++++ STORED DATA ++++
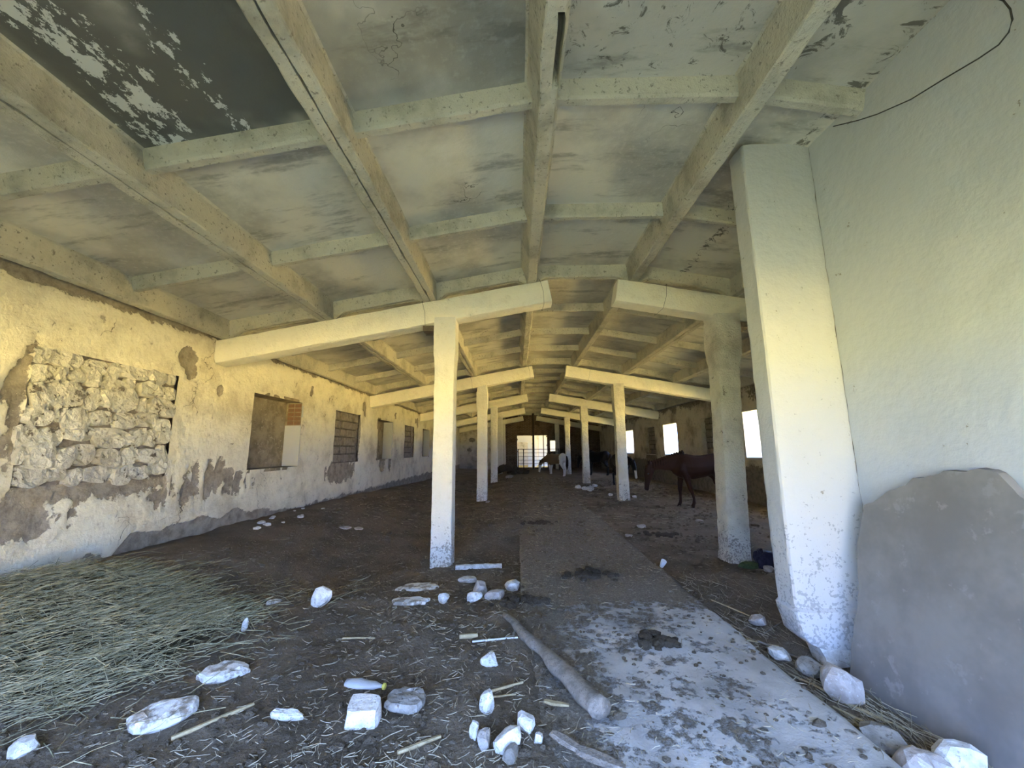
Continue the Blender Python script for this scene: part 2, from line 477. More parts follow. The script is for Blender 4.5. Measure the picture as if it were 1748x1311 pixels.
def reveal(name, X, side, y0, y1, z0, z1, depth, parent, mats):
    """four faces lining a recess; mats = (low y, high y, sill, head)"""
    a, b = X, X-side*depth
    quads = [('jamb', [(a,y0,z0),(b,y0,z0),(b,y0,z1),(a,y0,z1)]), ('jamb', [(a,y1,z0),(b,y1,z0),(b,y1,z1),(a,y1,z1)]),
             ('sill', [(a,y0,z0),(b,y0,z0),(b,y1,z0),(a,y1,z0)]), ('lintel', [(a,y0,z1),(b,y0,z1),(b,y1,z1),(a,y1,z1)])]
    offs = [V(0,-.05,0), V(0,.05,0), V(0,0,-.05), V(0,0,.05)]
    for (nm, q), mt, o in zip(quads, mats, offs):
        q = [Vector(p) for p in q]; t = MB()
        t.add(q+[p+o for p in q], [(0,1,2,3),(4,7,6,5),(0,4,5,1),(1,5,6,2),(2,6,7,3),(3,7,4,0)])
        t.build(nm, mt, parent)

def masonry(parent, y0, y1, z0, z1, rows, per, X, side, mat, nm, irregular=.35, proud=.04, seed=0, gap=.02, bulge=.03, rubble=False):
    random.seed(seed)
    hs = [U(.8, 1.2) for _ in range(rows)]; t = sum(hs); z = z0
    for r in range(rows):
        h = hs[r]/t*(z1-z0)
        ws = [U(1-irregular, 1+irregular) for _ in range(per+(r % 2))]; tw = sum(ws); y = y0
        for wv in ws:
            wd = wv/tw*(y1-y0)
            hy, hz = wd/2-gap*.5, h/2-gap*.5
            bm = bmesh.new(); bmesh.ops.create_cube(bm, size=2)
            bmesh.ops.subdivide_edges(bm, edges=bm.edges, cuts=1, use_grid_fill=True)
            sd = U(0, 90); pr = proud*U(.4, 1.4)
            if rubble: hz *= U(.75, 1.25); hy *= U(.85, 1.15); bmesh.ops.subdivide_edges(bm, edges=[e for e in bm.edges if all(v.co.x*side > .5 for v in e.verts)], cuts=1, use_grid_fill=True)
            for v in bm.verts:
                x_, y_, z_ = v.co
                k = 1-(.30 if rubble else .10)*max(0, abs(y_)+abs(z_)-1.3)
                p = V(x_*.07, y_*hy*k, z_*hz*k)
                if x_*side > 0:
                    p.x += side*(pr-.07+bulge*(1-.5*(y_*y_+z_*z_)))
                q = p*5+V(sd, sd*2, 0)
                p += V(side*.02*noise.noise(q*2), .02*noise.noise(q+V(5, 0, 0)), .02*noise.noise(q+V(0, 9, 0)))*(irregular*2.2)
                if rubble: p += V(side*.028*noise.noise(q*4.5), 0, .014*noise.noise(q*3+V(3, 3, 3)))
                v.co = p
            me = bpy.data.meshes.new(nm); bm.to_mesh(me); bm.free(); me.materials.append(mat)
            so = link(nm, me, parent, (X, y+wd/2+(U(-.02, .02) if rubble else 0), z+h/2+(U(-.035, .035) if rubble else 0)))
            if rubble: so.rotation_euler = (U(-.22, .22), U(-.1, .1), U(-.1, .1))
            y += wd
        z += h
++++
▶ **JOB**: Please take the lines from the beginning of the data above through the line holding "t.build(nm, mt, parent)" and transcribe them exactly, without any pictures.

▶ **SOLUTION**:
Continue the Blender Python script for this scene: part 2, from line 477. More parts follow. The script is for Blender 4.5. Measure the picture as if it were 1748x1311 pixels.
def reveal(name, X, side, y0, y1, z0, z1, depth, parent, mats):
    """four faces lining a recess; mats = (low y, high y, sill, head)"""
    a, b = X, X-side*depth
    quads = [('jamb', [(a,y0,z0),(b,y0,z0),(b,y0,z1),(a,y0,z1)]), ('jamb', [(a,y1,z0),(b,y1,z0),(b,y1,z1),(a,y1,z1)]),
             ('sill', [(a,y0,z0),(b,y0,z0),(b,y1,z0),(a,y1,z0)]), ('lintel', [(a,y0,z1),(b,y0,z1),(b,y1,z1),(a,y1,z1)])]
    offs = [V(0,-.05,0), V(0,.05,0), V(0,0,-.05), V(0,0,.05)]
    for (nm, q), mt, o in zip(quads, mats, offs):
        q = [Vector(p) for p in q]; t = MB()
        t.add(q+[p+o for p in q], [(0,1,2,3),(4,7,6,5),(0,4,5,1),(1,5,6,2),(2,6,7,3),(3,7,4,0)])
        t.build(nm, mt, parent)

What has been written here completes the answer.